Second, contrary to Jones statement, there are many foreign tourists visiting the Kingdom of Saudi Arabia every year. The statistics from 1996 to the last recorded Hajj (2011) state that there were well over one million foreigners each year that made the pilgrimage to Mecca for the Hajj. Interestingly, the owner of the object in question was given the inscribed artifact by the Saudi prince who was the governor of Mecca (2010:147), the same city where the Hajj takes place.

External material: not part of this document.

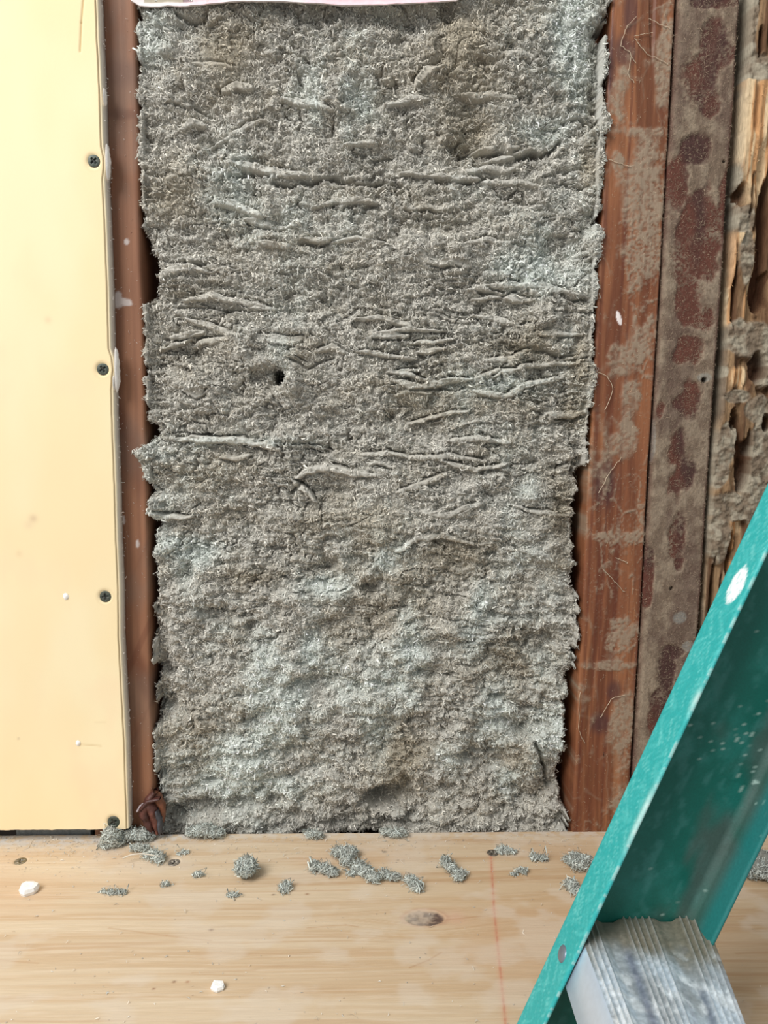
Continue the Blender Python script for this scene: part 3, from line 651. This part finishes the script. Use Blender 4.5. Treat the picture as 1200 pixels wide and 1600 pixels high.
# ------------------------------------------------------------------ facing paper hanging at the top
def facing():
    bot = [(205, 2), (218, 10), (240, 10), (262, 8), (280, 10), (310, 8), (340, 5), (380, 3), (420, 3), (460, 5), (500, 6), (540, 9), (560, 9), (600, 8), (640, 6), (680, 4), (712, 2), (728, -8), (735, -30)]
    q = np.array([pw(a_, b_, -.006) for a_, b_ in bot]); x = np.linspace(q[0, 0], q[-1, 0], 380)
    zb = np.interp(x, q[:, 0], q[:, 1]) + .0007 * (fbm(x, x * 0, .006, 1, 601, 3) - .5)
    v = np.linspace(0, 1, 40)
    X = np.tile(x, (40, 1)); Z = zb[None] + (ZT + .01 - zb[None]) * v[:, None]
    Yf = -.005 - .004 * (fbm(X, Z, .03, .03, 603, 3) - .5) - .002 * np.exp(-((Z - zb[None]) / .002) ** 2)
    pink = fbm(X, Z, .02, .006, 605, 3)
    c = mixc(lin((222, 214, 212)), lin((236, 198, 204)), sst(.4, .65, pink))
    a_, b_ = pw(255, 2, -.006); tan = (np.abs(X - a_) < 28 * PXM) & (Z - zb[None] > .0028)
    c = mixc(c, lin((170, 160, 138)), tan * .9)
    a2 = pw(292, 0, -.006)[0]; c = mixc(c, lin((110, 70, 80)), (np.abs(X - a2) < 6 * PXM) * (Z - zb[None] > .0035) * .7)
    P = np.stack([X, Yf, Z], -1); P2 = P + np.array([0, .0018, 0])
    m = MB().grid(P, c).grid(P2[:, ::-1], lin((190, 180, 176)))
    m.grid(np.stack([P[0], P2[0]], 0), lin((228, 216, 214)))
    m.grid(np.stack([P[:, 0], P2[:, 0]], 1), lin((228, 216, 214))); m.grid(np.stack([P[:, -1], P2[:, -1]], 1), lin((228, 216, 214)))
    tag(m.build('insulation_facing', M_paper), 'pinkish white paper facing hanging over the top of the grey insulation', 'paper facing')
facing()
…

Jones further attempts to convince the reader that Macdonalds and Youngers identification of the letters and translation of the word YHWH are incorrect. Yet, an understanding of the ancient language in question leads one to the conclusion that the artifact is not genuine. For example, the diacritical marks underneath the letters wḥẖy are in the text of the article. But the Semitic letter H with a line under it (ẖ) and the Semitic letter H with a dot under it (ḥ) are two different Semitic letters rather than the plain Semitic letter H, like in the word YHWH. So the letters that made up the word on the inscribed object do not spell YHWH, whichever direction it is read. Jones also said that the dot under the H is a pit in the stone (2010:148). However, the diacritical marks underneath the letter H are scholarly convention for familiar modern Latin letters to represent Semitic letters and do not appear in the ancient lettering! Further, it has nothing to do with the pit in the stone.
Jones also attempts to dismiss the suggestion by Dr. Kahn that the object with the inscription was recently scultured [sic] by saying the patina within the grooves of the engraving is the same color as the rest of the stone, a sign of its age. It is not a newly made gash in the stone (2010:148). Yet, it is common knowledge among antiquities collectors that a modern forgery can be buried in the ground for a year or more after it is made in order to give it the appearance of age and patina.